Girls and women did not get golden safety myth tickets.
People of color did not get golden safety myth tickets.
LGBTQ people did not get golden safety myth tickets.
Disabled people did not get golden safety myth tickets.
People with mental health problems did not get safety myth tickets.
Elderly people either did not get them or forfeited them by getting old.
Poor people either never had or lost their golden myth tickets.

Those of us who find ourselves represented above know the myth of safety is only so much bullshit and extra woe unto those among us who have more than one of these no golden myth ticket identities. We see people like us being harmed, threatened, and taken advantage of every day. To cope we concoct elaborate schemas to distance ourselves from the victims who look like us (“did you see what she was wearing?” “how much had she had to drink?” “he should have known better than to be playing basketball there at that hour”) or we steel our nerves and deal with the fear as we get on with our days or we’re paralyzed and try to make ourselves super small and invisible or we cycle in and out of these different states.

And yes, even for White cis-gender, straight, wealthy men, safety is a myth. They have to contend with the possibility of car accidents, natural disasters, combat exposures, and their own demons – absolutely. They do not, however, generally have to deal with concerns about being sexually assaulted if they are intoxicated or about having their windpipes crushed under a police officer’s knee or shot by a police officer because their cell phone is mistaken for a gun or, or, or.

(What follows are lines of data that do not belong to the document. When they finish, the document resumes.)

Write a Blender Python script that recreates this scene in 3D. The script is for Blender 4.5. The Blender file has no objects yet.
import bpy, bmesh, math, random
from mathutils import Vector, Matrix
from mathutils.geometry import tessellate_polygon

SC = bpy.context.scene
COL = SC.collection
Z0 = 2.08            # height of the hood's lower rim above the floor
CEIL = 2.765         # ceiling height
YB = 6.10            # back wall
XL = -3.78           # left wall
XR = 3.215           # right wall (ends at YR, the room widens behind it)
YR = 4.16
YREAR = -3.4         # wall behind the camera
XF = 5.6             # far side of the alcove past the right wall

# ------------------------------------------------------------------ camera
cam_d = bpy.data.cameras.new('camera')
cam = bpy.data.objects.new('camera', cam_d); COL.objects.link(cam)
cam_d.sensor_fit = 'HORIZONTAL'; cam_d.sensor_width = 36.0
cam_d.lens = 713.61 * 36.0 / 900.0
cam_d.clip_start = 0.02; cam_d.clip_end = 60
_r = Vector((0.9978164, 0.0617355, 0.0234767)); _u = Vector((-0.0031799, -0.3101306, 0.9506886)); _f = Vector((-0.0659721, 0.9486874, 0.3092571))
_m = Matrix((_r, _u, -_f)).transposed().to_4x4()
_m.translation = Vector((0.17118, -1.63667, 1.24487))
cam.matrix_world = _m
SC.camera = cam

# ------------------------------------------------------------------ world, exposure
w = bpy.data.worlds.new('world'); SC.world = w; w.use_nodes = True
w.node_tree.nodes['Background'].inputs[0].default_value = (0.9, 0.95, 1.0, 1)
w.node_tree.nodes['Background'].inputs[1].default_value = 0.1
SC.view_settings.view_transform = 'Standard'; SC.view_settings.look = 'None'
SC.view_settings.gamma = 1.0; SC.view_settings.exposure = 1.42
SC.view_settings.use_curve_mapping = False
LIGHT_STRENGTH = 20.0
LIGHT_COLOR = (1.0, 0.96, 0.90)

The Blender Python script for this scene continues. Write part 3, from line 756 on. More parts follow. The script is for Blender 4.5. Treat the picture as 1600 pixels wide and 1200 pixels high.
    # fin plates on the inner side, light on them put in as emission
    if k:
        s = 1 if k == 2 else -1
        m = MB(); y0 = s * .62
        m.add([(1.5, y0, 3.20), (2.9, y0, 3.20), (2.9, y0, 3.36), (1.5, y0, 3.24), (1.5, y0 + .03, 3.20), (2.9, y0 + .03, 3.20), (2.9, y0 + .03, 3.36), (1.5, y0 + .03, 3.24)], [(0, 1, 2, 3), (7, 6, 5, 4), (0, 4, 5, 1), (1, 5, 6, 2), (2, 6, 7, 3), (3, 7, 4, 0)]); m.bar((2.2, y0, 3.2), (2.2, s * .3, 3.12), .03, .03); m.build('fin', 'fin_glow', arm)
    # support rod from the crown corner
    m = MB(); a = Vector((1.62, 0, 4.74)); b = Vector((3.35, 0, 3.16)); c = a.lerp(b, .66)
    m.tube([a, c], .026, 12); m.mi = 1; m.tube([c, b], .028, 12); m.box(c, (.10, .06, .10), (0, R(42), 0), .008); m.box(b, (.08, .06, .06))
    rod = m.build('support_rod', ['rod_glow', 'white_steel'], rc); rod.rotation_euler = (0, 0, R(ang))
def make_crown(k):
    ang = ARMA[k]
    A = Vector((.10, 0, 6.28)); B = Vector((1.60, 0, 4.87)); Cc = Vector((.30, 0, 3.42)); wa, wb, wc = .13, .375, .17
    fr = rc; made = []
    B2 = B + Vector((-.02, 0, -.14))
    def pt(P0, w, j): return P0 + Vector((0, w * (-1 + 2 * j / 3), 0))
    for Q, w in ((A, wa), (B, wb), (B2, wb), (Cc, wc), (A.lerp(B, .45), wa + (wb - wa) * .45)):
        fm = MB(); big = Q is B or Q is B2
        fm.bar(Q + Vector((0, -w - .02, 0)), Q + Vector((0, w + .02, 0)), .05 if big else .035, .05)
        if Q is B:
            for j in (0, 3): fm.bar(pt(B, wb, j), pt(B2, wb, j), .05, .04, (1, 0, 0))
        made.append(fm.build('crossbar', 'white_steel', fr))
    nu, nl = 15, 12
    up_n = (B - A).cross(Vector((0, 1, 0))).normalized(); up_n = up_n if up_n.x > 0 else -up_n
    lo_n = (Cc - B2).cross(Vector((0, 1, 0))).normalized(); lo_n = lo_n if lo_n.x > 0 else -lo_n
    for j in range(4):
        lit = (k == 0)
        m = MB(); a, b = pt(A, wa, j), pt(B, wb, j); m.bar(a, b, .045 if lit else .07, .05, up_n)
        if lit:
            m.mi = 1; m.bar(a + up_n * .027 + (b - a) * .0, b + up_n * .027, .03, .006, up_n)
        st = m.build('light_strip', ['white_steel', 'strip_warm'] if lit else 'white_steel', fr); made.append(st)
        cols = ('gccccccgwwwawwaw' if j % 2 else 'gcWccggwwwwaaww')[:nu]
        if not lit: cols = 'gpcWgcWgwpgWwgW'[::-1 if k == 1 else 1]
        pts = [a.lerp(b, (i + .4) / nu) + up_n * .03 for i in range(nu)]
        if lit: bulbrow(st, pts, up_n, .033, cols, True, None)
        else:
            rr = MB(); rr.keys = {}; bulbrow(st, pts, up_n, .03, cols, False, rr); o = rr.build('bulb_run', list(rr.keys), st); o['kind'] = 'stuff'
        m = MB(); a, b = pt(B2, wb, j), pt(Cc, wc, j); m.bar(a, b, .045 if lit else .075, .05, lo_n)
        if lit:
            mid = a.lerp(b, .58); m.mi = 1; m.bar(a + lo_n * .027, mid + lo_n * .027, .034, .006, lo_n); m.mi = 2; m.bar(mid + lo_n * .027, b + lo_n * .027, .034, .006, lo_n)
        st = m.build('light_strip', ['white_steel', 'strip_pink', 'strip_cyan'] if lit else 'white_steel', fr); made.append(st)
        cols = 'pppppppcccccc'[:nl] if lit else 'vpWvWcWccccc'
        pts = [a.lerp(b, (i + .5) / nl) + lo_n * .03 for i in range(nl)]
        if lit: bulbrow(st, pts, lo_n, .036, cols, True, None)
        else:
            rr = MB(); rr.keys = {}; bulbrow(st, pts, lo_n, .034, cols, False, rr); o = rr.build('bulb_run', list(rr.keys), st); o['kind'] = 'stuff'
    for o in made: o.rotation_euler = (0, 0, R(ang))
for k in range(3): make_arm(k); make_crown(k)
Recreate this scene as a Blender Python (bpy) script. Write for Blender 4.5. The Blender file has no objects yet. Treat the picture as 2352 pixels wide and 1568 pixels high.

So yes, safety is a myth, but wouldn’t it be amazing if danger was fairly distributed? Wouldn’t it be incredible if we never had to worry about being harmed by one another or even if human-to-human harm was vanishingly rare and not the every day, all day, here we go again, situation that so many of us living here in America have to deal with? Just think what we could do with all that energy.

So may we be safe from one another.
May we be willing to shift our collective priorities to center everyone’s wellbeing.
May we set aside the harmful and primitive notions of strength we’ve bought into.
May we accept that our viability on this planet depends on such radical reckonings.